Argentina could go to a back three. It was after dropping Guido Rodríguez between the centre-backs Cristian Romero and Nicolás Otamendi that the game turned against Mexico, and Lisandro Martínez was brought off the bench to play as a third centre-back against Poland, Australia and Croatia. Martínez also started as a third centre-back against the Netherlands as Lionel Scaloni matched Louis van Gaal shape for shape. A back three could provide extra protection against Mbappé and, although Argentina have the personnel to compete in midfield, the problem, as it was for England when making a similar calculation, is that it reduces the threat to the vulnerable French full-backs.

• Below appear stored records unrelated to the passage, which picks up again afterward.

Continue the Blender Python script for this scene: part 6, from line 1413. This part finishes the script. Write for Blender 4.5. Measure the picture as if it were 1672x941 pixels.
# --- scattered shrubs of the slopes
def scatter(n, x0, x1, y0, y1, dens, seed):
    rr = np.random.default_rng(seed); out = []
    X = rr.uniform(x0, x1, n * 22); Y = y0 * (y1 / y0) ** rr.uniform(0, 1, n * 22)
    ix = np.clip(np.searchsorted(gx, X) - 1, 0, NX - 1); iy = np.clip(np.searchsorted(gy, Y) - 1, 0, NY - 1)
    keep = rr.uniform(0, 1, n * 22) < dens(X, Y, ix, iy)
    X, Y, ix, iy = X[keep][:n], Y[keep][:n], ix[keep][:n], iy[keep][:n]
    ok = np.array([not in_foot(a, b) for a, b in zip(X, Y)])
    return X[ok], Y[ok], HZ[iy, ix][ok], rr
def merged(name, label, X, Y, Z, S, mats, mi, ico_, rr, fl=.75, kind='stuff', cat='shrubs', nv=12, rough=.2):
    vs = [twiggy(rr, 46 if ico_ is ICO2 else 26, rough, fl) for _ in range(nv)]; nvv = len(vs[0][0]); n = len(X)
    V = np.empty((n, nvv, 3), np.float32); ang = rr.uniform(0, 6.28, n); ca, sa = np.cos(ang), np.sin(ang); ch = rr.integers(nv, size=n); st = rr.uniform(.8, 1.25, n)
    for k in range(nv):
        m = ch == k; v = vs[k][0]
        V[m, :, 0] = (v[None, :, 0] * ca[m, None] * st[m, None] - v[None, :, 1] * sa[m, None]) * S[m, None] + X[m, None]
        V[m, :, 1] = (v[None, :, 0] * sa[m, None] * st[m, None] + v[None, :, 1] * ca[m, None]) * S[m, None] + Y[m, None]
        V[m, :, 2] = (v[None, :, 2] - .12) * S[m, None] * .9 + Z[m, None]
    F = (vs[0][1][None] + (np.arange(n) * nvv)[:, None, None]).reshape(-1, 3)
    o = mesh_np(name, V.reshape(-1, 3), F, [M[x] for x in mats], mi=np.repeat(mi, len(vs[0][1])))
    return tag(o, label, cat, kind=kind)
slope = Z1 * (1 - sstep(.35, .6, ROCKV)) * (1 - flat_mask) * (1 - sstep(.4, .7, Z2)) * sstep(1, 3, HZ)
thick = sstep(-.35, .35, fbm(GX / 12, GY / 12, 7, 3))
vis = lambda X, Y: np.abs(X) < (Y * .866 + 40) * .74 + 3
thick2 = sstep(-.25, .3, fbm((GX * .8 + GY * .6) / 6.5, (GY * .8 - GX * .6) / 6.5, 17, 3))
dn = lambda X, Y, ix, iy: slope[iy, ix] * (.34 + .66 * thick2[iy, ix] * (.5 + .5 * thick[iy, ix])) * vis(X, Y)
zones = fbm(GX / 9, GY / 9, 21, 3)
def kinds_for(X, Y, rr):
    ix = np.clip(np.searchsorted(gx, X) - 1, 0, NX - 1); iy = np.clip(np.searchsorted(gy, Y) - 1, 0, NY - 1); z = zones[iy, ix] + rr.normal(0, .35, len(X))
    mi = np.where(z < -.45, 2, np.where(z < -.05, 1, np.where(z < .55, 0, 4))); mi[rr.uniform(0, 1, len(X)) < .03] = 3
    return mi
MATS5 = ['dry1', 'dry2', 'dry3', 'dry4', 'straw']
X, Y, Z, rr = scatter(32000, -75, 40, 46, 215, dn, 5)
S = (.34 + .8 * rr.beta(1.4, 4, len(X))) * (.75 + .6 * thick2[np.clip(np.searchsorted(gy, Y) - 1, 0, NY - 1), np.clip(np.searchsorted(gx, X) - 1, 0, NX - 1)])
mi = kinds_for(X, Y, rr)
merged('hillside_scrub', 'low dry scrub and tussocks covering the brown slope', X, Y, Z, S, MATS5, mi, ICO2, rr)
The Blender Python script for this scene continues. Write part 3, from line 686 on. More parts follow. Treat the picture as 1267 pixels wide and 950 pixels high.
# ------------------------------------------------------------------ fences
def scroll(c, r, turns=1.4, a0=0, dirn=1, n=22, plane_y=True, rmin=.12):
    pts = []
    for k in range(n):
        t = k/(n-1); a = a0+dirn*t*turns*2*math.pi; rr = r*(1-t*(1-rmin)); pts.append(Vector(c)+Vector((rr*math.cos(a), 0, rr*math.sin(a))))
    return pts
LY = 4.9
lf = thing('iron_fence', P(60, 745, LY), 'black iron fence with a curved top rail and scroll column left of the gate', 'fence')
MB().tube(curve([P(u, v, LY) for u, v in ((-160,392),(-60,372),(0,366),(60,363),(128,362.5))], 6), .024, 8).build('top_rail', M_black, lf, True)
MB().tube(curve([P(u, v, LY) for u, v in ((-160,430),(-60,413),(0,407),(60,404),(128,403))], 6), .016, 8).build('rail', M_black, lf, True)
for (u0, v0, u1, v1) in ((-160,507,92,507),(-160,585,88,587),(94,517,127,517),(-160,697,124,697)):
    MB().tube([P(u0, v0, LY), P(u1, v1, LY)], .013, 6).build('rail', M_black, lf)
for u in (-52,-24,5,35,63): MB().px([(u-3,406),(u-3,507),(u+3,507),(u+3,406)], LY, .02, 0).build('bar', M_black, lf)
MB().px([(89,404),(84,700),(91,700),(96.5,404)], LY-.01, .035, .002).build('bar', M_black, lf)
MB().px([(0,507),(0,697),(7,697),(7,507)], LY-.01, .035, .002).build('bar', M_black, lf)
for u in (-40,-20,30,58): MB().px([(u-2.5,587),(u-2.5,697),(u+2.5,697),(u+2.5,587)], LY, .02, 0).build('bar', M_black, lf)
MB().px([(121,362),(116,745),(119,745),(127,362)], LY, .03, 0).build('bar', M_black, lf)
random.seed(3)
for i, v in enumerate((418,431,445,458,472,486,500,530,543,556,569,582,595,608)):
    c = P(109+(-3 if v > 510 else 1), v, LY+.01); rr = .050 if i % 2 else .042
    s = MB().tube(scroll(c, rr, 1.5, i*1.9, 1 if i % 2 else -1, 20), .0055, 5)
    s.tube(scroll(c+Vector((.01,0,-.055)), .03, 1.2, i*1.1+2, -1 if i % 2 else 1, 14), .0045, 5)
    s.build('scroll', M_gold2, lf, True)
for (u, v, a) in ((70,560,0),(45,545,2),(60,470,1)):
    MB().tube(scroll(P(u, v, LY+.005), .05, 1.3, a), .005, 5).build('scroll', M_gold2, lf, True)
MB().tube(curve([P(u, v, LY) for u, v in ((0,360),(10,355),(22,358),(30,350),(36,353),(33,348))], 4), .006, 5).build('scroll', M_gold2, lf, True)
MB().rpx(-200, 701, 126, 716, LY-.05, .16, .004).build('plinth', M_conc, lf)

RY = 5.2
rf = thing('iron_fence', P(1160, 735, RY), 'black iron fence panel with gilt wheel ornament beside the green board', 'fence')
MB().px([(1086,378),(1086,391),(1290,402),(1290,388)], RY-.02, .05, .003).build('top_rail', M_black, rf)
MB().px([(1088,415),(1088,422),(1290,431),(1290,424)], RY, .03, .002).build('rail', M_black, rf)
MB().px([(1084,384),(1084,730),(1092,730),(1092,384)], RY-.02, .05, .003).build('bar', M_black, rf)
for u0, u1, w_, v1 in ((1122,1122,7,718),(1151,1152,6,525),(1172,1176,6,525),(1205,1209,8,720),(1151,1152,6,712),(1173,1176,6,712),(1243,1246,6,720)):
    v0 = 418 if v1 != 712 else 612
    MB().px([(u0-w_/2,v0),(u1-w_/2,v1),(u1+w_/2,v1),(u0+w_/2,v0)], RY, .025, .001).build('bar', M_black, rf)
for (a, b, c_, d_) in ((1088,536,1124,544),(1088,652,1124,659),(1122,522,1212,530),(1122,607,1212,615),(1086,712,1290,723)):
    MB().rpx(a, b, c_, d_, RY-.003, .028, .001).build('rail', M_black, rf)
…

So the likelihood is that the narrow 4-4-2 of the semi-final is retained. It’s possible if Ángel Di María is fully fit that he could be deployed wide, but more probable is that Argentina stick with the midfield they used against Croatia, when they looked more defensively secure than in any previous game. That means Alexis Mac Allister on the left and Rodrigo De Paul on the right. De Paul’s role will be crucial, both supporting Molina in guarding against Mbappé, ideally cutting off the supply to him, and in trying to check Hernandez’s runs from full-back; Jules Koundé on the other side will not be so attacking from full-back, which means the Argentina four may be slightly lopsided, skewed to the right. If things go well, De Paul will also have a role in helping Messi to attack the space behind Hernandez.

Stopping Griezmann

Stopping France is not as simple as stopping Mbappé. France’s most threatening presence has probably been Antoine Griezmann. He has registered 3.5 key passes per game and three assists, including the devastating cross that brought Olivier Giroud’s winner against England. He’s also been making 2.8 regains per game, a remarkably high number for such a creative player. Somehow, Argentina have to restrict his influence.

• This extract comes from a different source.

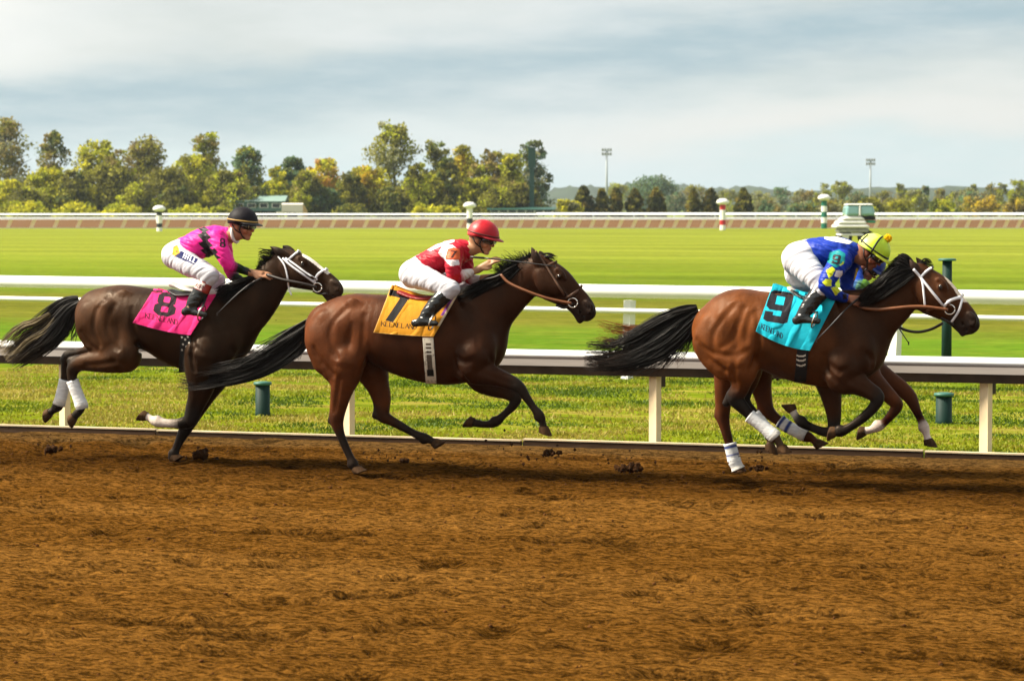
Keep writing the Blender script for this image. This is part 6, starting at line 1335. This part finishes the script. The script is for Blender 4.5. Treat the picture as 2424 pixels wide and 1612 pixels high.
J9 = dict(arm_ny=[-.16, -.25, -.30, -.32, -.28, -.19, -.13], label='jockey in blue silks with yellow diamonds and yellow pompom helmet on the leading horse', head=(1186, 312), pitch=36, silk=BL, seed=9, skin=(.20, .075, .040),
  torso=[(468, 392, 162), (570, 335, 140), (730, 325, 150), (890, 320, 140), (1030, 330, 95)],
  arm_n=[(890, 415, 112), (830, 490, 98), (765, 575, 88), (738, 650, 78), (790, 718, 68), (870, 765, 56), (945, 785, 42)], cuff=7, hand_n=(1070, 800, .0, .6, 'fist'),
  arm_f=[(990, 430, 95), (960, 540, 84), (945, 640, 72), (960, 700, 58), (1000, 730, 48), (1030, 745, 40), (1050, 752, 34)], hand_f=(1140, 760, -.02, .2, 'fist'),
  thigh_n=[(468, 392, 164), (560, 500, 136), (640, 590, 112), (700, 665, 88)], thigh_f=[(455, 540, 135), (540, 620, 120), (620, 680, 105), (700, 710, 84)],
  shin_n=[(690, 712, 90), (615, 800, 84), (535, 905, 72), (488, 960, 56)], foot_n=[(440, 1008, 50), (550, 1022, 44), (655, 1010, 34)], shin_f=[(730, 740, 80), (690, 830, 74), (640, 930, 62), (600, 990, 50)], foot_f=[(560, 1020, 46), (630, 1035, 42), (720, 1025, 32)],
  boottop=.0, kneecover=.0, stirrup=(560, 800), knee=(.5, .48, .5),
  print=[([(715, 150), (820, 160), (1010, 220), (965, 245), (800, 215), (725, 195)], (.72, .72, .60), True), ([(775, 325), (870, 300), (930, 340), (925, 435), (835, 482), (748, 420)], (.004, .21, .23), False),
         ([(738, 505), (800, 465), (832, 500), (800, 560), (765, 588)], YL, False), ([(698, 625), (738, 590), (797, 597), (792, 668), (735, 662)], YL, False), ([(788, 682), (850, 658), (907, 735), (830, 757)], YL, False), ([(872, 455), (915, 415), (915, 440), (880, 462)], YL, False), ([(1040, 480), (1060, 490), (1040, 580), (1012, 610)], (.7, .45, .03), True), ([(840, 505), (905, 512), (890, 650), (865, 660), (872, 580), (820, 565)], (.68, .62, .68), False), ([(850, 740), (915, 690), (960, 700), (900, 800)], BL, False), ([(900, 745), (940, 735), (950, 790), (910, 800)], KB, False)],
  digits=[('9', (812, 345), (80, 12), (-22, 92), KB)],
  helmet=dict(cap=(.50, .70, .035), cap_lit=(.66, .72, .16), brim=(.62, .70, .04), band=(.012, .012, .012), pompom=(.80, .48, .01), ribbons=((-95, 8, 96), (-150, 55, 92)), rough=.4))
jockey(Zoom(F9, 1780, 520, 560 / 2358), J9)
def shj(rows, du, dv): return [(q[0] + du, q[1] + dv) + tuple(q[2:]) for q in rows]
J10 = dict(J9, label='half hidden jockey with dark blue helmet and green sleeve behind the yellow helmet', head=(1150, 440), pitch=40, silk=(.010, .055, .36), seed=4, skin=(.42, .22, .16), print=[], digits=[], farsleeve=(.03, .20, .03),
  torso=shj(J9['torso'], 60, 90), arm_n=[(1010, 520, 90), (1030, 590, 80), (1050, 640, 70), (1085, 660, 58), (1115, 640, 48), (1140, 650, 40), (1160, 670, 34)], elbow=3, under=(.10, .24, .035), hand_n=(1230, 720, .0, .5, 'fist'), arm_f=shj(J9['arm_f'], 60, 90), hand_f=(1260, 850, -.02, .2, 'fist'),
  helmet=dict(cap=(.012, .035, .22), brim=(.012, .03, .16), rough=.45))
for q in ('thigh_n', 'thigh_f', 'shin_n', 'shin_f', 'foot_n', 'foot_f'): J10[q] = shj(J9[q], 40, 40)
jockey(Zoom(F10, 1780, 520, 560 / 2358), J10)

# ---- whips, each held in a hand
def whip(z, pts, ys, label, r0=.009):
    q = crom(np.column_stack([np.array(pts, float), ys]), 4); P = z.P(q[:, 0], q[:, 1], q[:, 2]); n = len(P); o0 = P[0].copy()
    e = empty('whip', (*z.fr.O, 0), -z.fr.yaw, label=label, cat='whip'); t = np.linspace(0, 1, n)
    h = max(2, int(n * .3)); MB().tube(P[:h + 1], r0, 6).build('handle', m_leather, e, True); MB().tube(P[h:], r0 * np.linspace(.75, .4, n - h), 6).build('shaft', m_sblk, e, True)
    d = P[-1] - P[-2]; d /= np.linalg.norm(d); MB().box((-.005, -.003, -.016), (.005, .003, .012)).build('tip', m_leather, e).location = tuple(P[-1])
whip(Z8, [(1475, 470), (1400, 510), (1310, 585), (1222, 672)], [-.20, -.27, -.31, -.33], 'thin dark whip slanting down beside the trailing horse\'s neck')
ZJ7 = Zoom(F7, 880, 500, 550 / 2358); whip(ZJ7, [(1000, 465), (1200, 482), (1500, 515), (1860, 560)], [-.16, -.14, -.15, -.17], 'dark whip held level along the middle horse\'s neck')
ZJ9 = Zoom(F9, 1780, 520, 560 / 2358); whip(ZJ9, [(1060, 790), (960, 870), (800, 1040), (640, 1205)], [-.16, -.28, -.34, -.36], 'thin black whip hanging down the leading horse\'s shoulder')
ZJ10 = Zoom(F10, 1780, 520, 560 / 2358); whip(ZJ10, [(1300, 800), (1380, 940), (1470, 1090), (1562, 1230)], [-.14, -.25, -.30, -.30], 'short dark whip end showing under the leading horse\'s throat')

# ---- clods thrown up by the hooves
m_clod = mat('loam_clod', (.032, .0125, .003), .95, .1, var=.4, vscale=20, bump=.01, bscale=30)
def clod(px, py, fr, y, r, label, z0=None):
    P = fr.P(px, py, y); b = Body(); rg = np.random.default_rng(int(px)); r *= .85
    for k in range(26):
        f = rg.random() ** .7; b.ball(rg.normal(0, 1, 3) * r * np.array([.55, .32, .16]) * (.35 + .8 * f), r * rg.uniform(.07, .26) * (1.2 - f * .6), 1, .012)
    b.bake(max(.005, r / 16), 1); N_ = vnormals(b.V, b.F); b.V = b.V + N_ * ((fnoise(b.V[:, 0] * 90 + px, b.V[:, 2] * 90 + b.V[:, 1] * 70, 3) - .45) * r * .35)[:, None]
    w = fr.O + fr.xh * P[0] + fr.yh * P[1]; return mesh_obj('dirt_clod', b.V, b.F, m_clod, None, label=label, cat='clod of dirt', group='clods thrown up by the hooves').__setattr__('location', (w[0], w[1], P[2]))
clod(122, 1064, F8, -.1, .13, 'dark clod of dirt under the trailing horse\'s hind hooves'); clod(472, 1078, F8, .1, .15, 'dark heap of dirt just ahead of the trailing horse\'s front hoof')
clod(958, 1090, F7, -.1, .07, 'small clod flying under the middle horse\'s belly'); clod(1300, 1072, F7, 0, .10, 'clod of dirt flying below the middle horse\'s front hooves'); clod(1495, 1106, F7, -.2, .13, 'dark clod on the track between the middle and leading horses')
clod(1795, 1108, F9, .5, .09, 'low clod beside the striped bandage of the hidden horse')
V, F_ = [], []; rg = np.random.default_rng(8); k = 0
for cx, cy, fr, n in ((130, 1050, F8, 26), (480, 1062, F8, 40), (930, 1080, F7, 40), (1290, 1068, F7, 40), (1480, 1090, F7, 30), (1800, 1095, F9, 40), (1180, 1030, F7, 14), (760, 770, F7, 10), (1830, 900, F9, 8)):
    for i in range(n):
        P = fr.P(cx + rg.normal(0, 45), cy + rg.normal(0, 14), rg.normal(0, .2)); r = .004 + .014 * rg.random() ** 3; w = fr.O + fr.xh * P[0] + fr.yh * P[1]; c_ = np.array([w[0], w[1], max(P[2], .01)])
        q = np.array([(1, 0, 0), (-1, 0, 0), (0, 1, 0), (0, -1, 0), (0, 0, 1), (0, 0, -1)]) * rg.uniform(.5, 1.3, (6, 1)) * r; V.append(c_ + q)
        F_ += [tuple(k + x for x in f) for f in ((0, 2, 4), (2, 1, 4), (1, 3, 4), (3, 0, 4), (2, 0, 5), (1, 2, 5), (3, 1, 5), (0, 3, 5))]; k += 6
mesh_obj('dirt_spray', np.concatenate(V), F_, m_clod, None, None, False, kind='stuff', label='small crumbs of dirt flying from the hooves')
# loose crumbs lying on the harrowed track
n = 5000; s_ = RNG.uniform(-6.5, 6.5, n); v_ = -13.3 + 13 * RNG.random(n); rr_ = .003 + .013 * RNG.random(n) ** 6; zz = dirt_z(s_, v_) + rr_ * .3
q = np.array([(1, 0, 0), (-1, 0, 0), (0, 1, 0), (0, -1, 0), (0, 0, .8), (0, 0, -1)]); V = (np.stack([s_, v_, zz], 1)[:, None] + q[None] * RNG.uniform(.5, 1.4, (n, 6, 1)) * rr_[:, None, None]).reshape(-1, 3)
tri = np.array([(0, 2, 4), (2, 1, 4), (1, 3, 4), (3, 0, 4), (2, 0, 5), (1, 2, 5), (3, 1, 5), (0, 3, 5)]); F_ = (np.arange(n)[:, None, None] * 6 + tri[None]).reshape(-1, 3)
m_crumb = mat('loam_crumb', (.085, .032, .006), .95, .1, var=.3, vscale=4)
o = mesh_obj('loose_crumbs', V, F_, m_crumb, None, None, False, kind='stuff', label='loose crumbs of loam lying on the harrowed track'); gobj(o)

Again the narrow 4-4-2 makes sense. Argentina should have an extra man to compete in that central area and look to crowd Griezmann out, while cutting off his route to Mbappé. Enzo Fernández has been one of the revelations of the tournament in that central role, capable both of defensive authority and moments of attacking inspiration, while alongside him Leandro Paredes is an aggressive, though holding midfielder. The pair, who came together for the first time in the semi-final, look a very useful screen for a back four that has not been entirely convincing. At the same time, Mac Allister, another player who has grown as the tournament has progressed, can tuck in on the left.